On March 17, the UN Security Council adopted Resolution 1973 which gave that particular “coalition of the willing” the green light to start their little war by securing control of Libyan air space, which was subsequently used to bomb whatever NATO chose to bomb. The coalition leaders clearly expected the grateful citizens to take advantage of this vigorous “protection” to overthrow Moammer Gaddafi who allegedly wanted to “kill his own people”.  Based on the assumption that Libya was neatly divided between “the people” on one side and the “evil dictator” on the other, this overthrow was expected to occur within days.  In Western eyes, Gaddafi was a worse dictator than Tunisia’s Ben Ali or Egypt’s Mubarak, who fell without NATO intervention, so Gaddafi should have fallen that much faster.

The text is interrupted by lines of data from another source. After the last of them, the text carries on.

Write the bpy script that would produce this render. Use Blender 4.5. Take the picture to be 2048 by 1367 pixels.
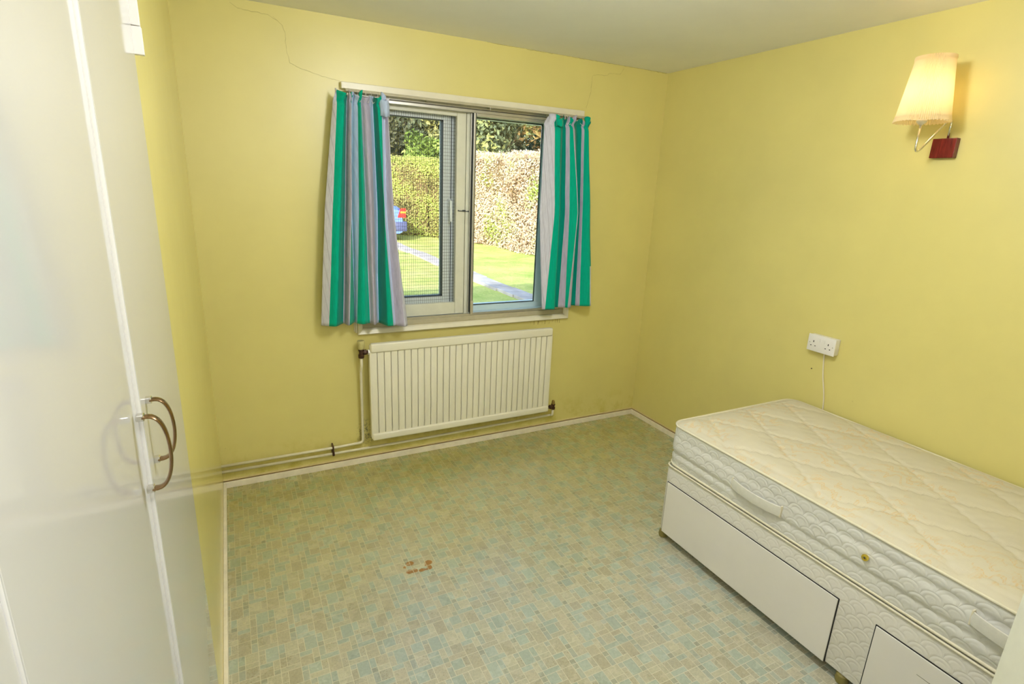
import bpy, bmesh, math, random
from mathutils import Vector, Matrix, noise

for o in list(bpy.data.objects):
    bpy.data.objects.remove(o, do_unlink=True)
scene = bpy.context.scene
COL = scene.collection
PI = math.pi

# ------------------------------------------------------------------ camera
cam_d = bpy.data.cameras.new('camera')
cam_d.sensor_width = 36.0
cam_d.lens = 1087.5 / 2048 * 36.0
cam_d.clip_start = 0.02
cam_d.clip_end = 200
cam = bpy.data.objects.new('camera', cam_d)
COL.objects.link(cam)
cam.location = (0.14567, -3.03287, 1.63816)
cam.rotation_euler = (1.2945, -0.0418, -0.4703)
scene.camera = cam

# ------------------------------------------------------------------ world, sun, room light, exposure
world = bpy.data.worlds.new('world')
scene.world = world
world.use_nodes = True
wn = world.node_tree.nodes
wl = world.node_tree.links
bg = wn['Background']
sky = wn.new('ShaderNodeTexSky')
sky.sky_type = 'NISHITA'
sky.sun_disc = False
sky.sun_elevation = math.radians(28)
sky.sun_rotation = math.radians(217)
sky.air_density = 1.0
sky.dust_density = 2.0
wl.new(sky.outputs[0], bg.inputs[0])
bg.inputs[1].default_value = 0.75

def light(name, kind, loc, energy, color=(1, 1, 1), **kw):
    d = bpy.data.lights.new(name, kind)
    d.energy = energy
    d.color = color
    for k, v in kw.items():
        setattr(d, k, v)
    o = bpy.data.objects.new(name, d)
    o.location = loc
    COL.objects.link(o)
    return o

sun = light('sun', 'SUN', (0, -10, 10), 8, (1.0, 0.95, 0.86), angle=math.radians(0.6))
sun.rotation_euler = Vector((0.60, 0.80, -0.44)).to_track_quat('-Z', 'Y').to_euler()
# added ceiling fill (unseen, above the frame) and the photographer's small lamp beside the camera
light('ceiling_fill_light', 'POINT', (1.12, -1.88, 2.26), 42, (1.0, 1.0, 1.0), shadow_soft_size=0.13)
light('photo_lamp_light', 'POINT', (0.27, -3.02, 1.95), 13, (1.0, 1.0, 1.0), shadow_soft_size=0.08)
# added fill light, unseen in the hall behind the open doorway
light('hall_fill_light', 'POINT', (0.45, -3.95, 2.10), 6, (1.0, 1.0, 1.0), shadow_soft_size=0.12)

vs = scene.view_settings
vs.view_transform = 'Standard'
vs.look = 'None'
vs.exposure = 0.04
vs.gamma = 1.0
vs.use_curve_mapping = False

# ------------------------------------------------------------------ room dimensions
W, H, YF = 2.803, 2.40, -3.20      # width, height, front wall
WT = 0.28                           # thickness of the window wall
OX0, OX1, OZ0, OZ1 = 0.775, 2.110, 0.836, 2.072   # window opening

# ------------------------------------------------------------------ material helpers
def mat(name, color=(.8, .8, .8), rough=.5, spec=.5, metal=0.0, **kw):
    m = bpy.data.materials.new(name)
    m.use_nodes = True
    b = m.node_tree.nodes['Principled BSDF']
    b.inputs['Base Color'].default_value = (*color, 1)
    b.inputs['Roughness'].default_value = rough
    b.inputs['Specular IOR Level'].default_value = spec
    b.inputs['Metallic'].default_value = metal
    for k, v in kw.items():
        b.inputs[k].default_value = v
    return m

def N(m, kind, **kw):
    n = m.node_tree.nodes.new(kind)
    for k, v in kw.items():
        setattr(n, k, v)
    return n

def L(m, a, b):
    m.node_tree.links.new(a, b)

def bsdf(m):
    return m.node_tree.nodes['Principled BSDF']

def coords(m, scale=(1, 1, 1), kind='Object'):
    tc = N(m, 'ShaderNodeTexCoord')
    mp = N(m, 'ShaderNodeMapping')
    mp.inputs['Scale'].default_value = scale
    L(m, tc.outputs[kind], mp.inputs['Vector'])
    return mp.outputs[0]

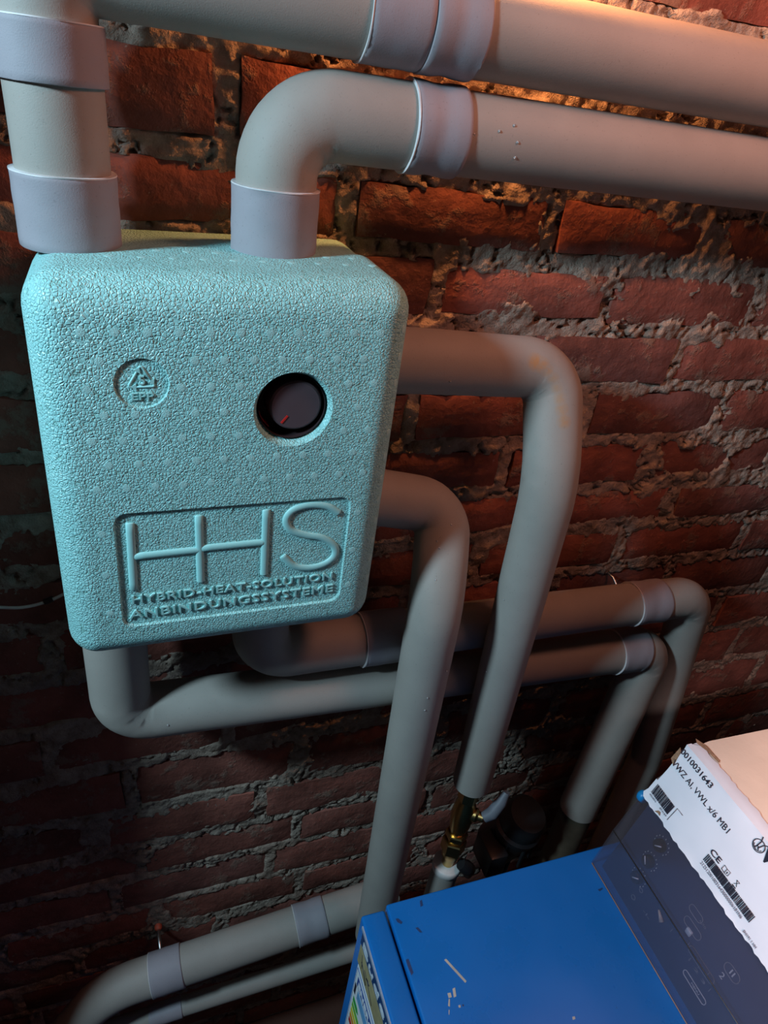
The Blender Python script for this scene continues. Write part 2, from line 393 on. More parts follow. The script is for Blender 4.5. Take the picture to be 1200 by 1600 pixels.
# ------------------------------------------------------------------ insulated pipes
def s_of(P, S, pt):
    best = min(range(len(P)-1), key=lambda i: ((P[i]+P[i+1])/2-pt).length-(P[i+1]-P[i]).length*.5)
    bs, bd = 0, 1e9
    for i in range(len(P)-1):
        a, b_ = P[i], P[i+1]; L = (b_-a).length
        if L < 1e-9: continue
        f = max(0, min(1, (pt-a).dot(b_-a)/L/L)); dd = (a+(b_-a)*f-pt).length
        if dd < bd: bd, bs = dd, S[i]+f*L
    return bs
def pipe(label, pts, r, bend, bands=(), splits=(), sides=48, mat=None, name='insulated_pipe', drops=(), group=None, lastmat=None):
    """foam sleeves along a path, tape bands over their joints; r may be (start, end)"""
    P = round_path(pts, bend, 12); S = arclen(P); tot = S[-1]
    rr = r if isinstance(r, tuple) else (r, r); R = lambda s: rr[0]+(rr[1]-rr[0])*s/tot
    root = empty(name, P[0], label, 'pipe', group); mat = mat or M_foam
    cuts = [0]+sorted(s_of(P, S, Vector(x)) for x in splits)+[tot]
    for a, b_ in zip(cuts, cuts[1:]):
        Q, L = cut(P, a, b_)
        if len(cuts) > 2: Q, L = cut(P, a+.0006 if a > 0 else a, b_-.0006 if b_ < tot else b_)
        put('foam_sleeve', tube('foam_sleeve', Q, [R(s)*(.9 if lastmat and a > 0 else 1) for s in L], sides, True, .002, .0012), lastmat if lastmat and a > 0 else mat, root, angle=60)
    for bd in bands:
        p0, p1 = Vector(bd[0]), Vector(bd[1]); opt = bd[2] if len(bd) > 2 else {}
        s0, s1 = sorted((s_of(P, S, p0), s_of(P, S, p1)))
        g_ = opt.get('grow', .0028); Q, L = cut(P, s0, s1, .006)
        prof = [R(s)+g_ - (opt.get('dip', 0)*math.exp(-((s-(s0+s1)/2)/((s1-s0)*.18))**2)) for s in L]
        o = put('tape_band', tube('tape_band', Q, prof, sides, True, .004, .0006), opt.get('mat', M_tape), root, angle=60)
        for e in opt.get('edge', (0,)):
            se = s0 if e == 0 else s1; Q2, L2 = cut(P, se-.0005, se+.0005, .0005)
            put('painted_edge_glint', tube('painted_edge_glint', Q2, [R(s)+g_+.0003 for s in L2], sides, True, .004), opt.get('emat', M_edge_glint), o, angle=60)  # thin pale ring painted as light caught on the band's rim
    for u, v, y in drops:
        p = W(u, v, y); s = s_of(P, S, p); Q, L = cut(P, s, s+1e-3); c0 = Q[0]
        n_ = (p-c0); n_ = n_-(P[1]-P[0]).normalized()*0; q_ = c0+n_.normalized()*R(s)
        put('water_drop', lathe('water_drop', [(0, 0), (.0013, 0), (.0012, .0007), (.0006, .0012), (0, .0013)], q_, n_, 10), M_drop, root)
    return root
m, nt, b = new_mat('water'); M_drop = m
b.inputs['Base Color'].default_value = (.7, .7, .7, 1); b.inputs['Roughness'].default_value = .05; b.inputs['Transmission Weight'].default_value = .6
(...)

Five months later, all the assumptions on which the war was based have proved to be more or less false. Human rights organizations have failed to find evidence of the “crimes against humanity” allegedly ordered by Gaddafi against “his own people”.  The recognition of the Transitional National Council (TNC) as the “sole legitimate representative of the Libyan people” by Western governments has gone from premature to grotesque.  NATO has entered and exacerbated a civil war that looks like a stalemate.

With nearly a thousand people killed in Gaddafi’s home town of Sirte in recent days, it is becoming increasingly clear that an even greater bloodbath may loom. Ali Tarhouni, a senior official of the NATO-backed rebels, was quoted by the Associated Press as saying “Sometimes to avoid bloodshed you must shed blood – and the faster we do this the less blood will be shed.”

NATO’s rebels set a four-day deadline for Gaddafi’s remaining strongholds, including Sirte, to surrender or face a final crushing military strike.

The deadline for surrender came and went yesterday with no signs of a truce, and fighters began planning to enter the towns of Sirte and Bani Walid, the last pro-Gaddafi strongholds. Whatever lays in store for the future, it is safe to assume that with international law cast aside from day one, human rights and international norms will not be high on the list of priorities.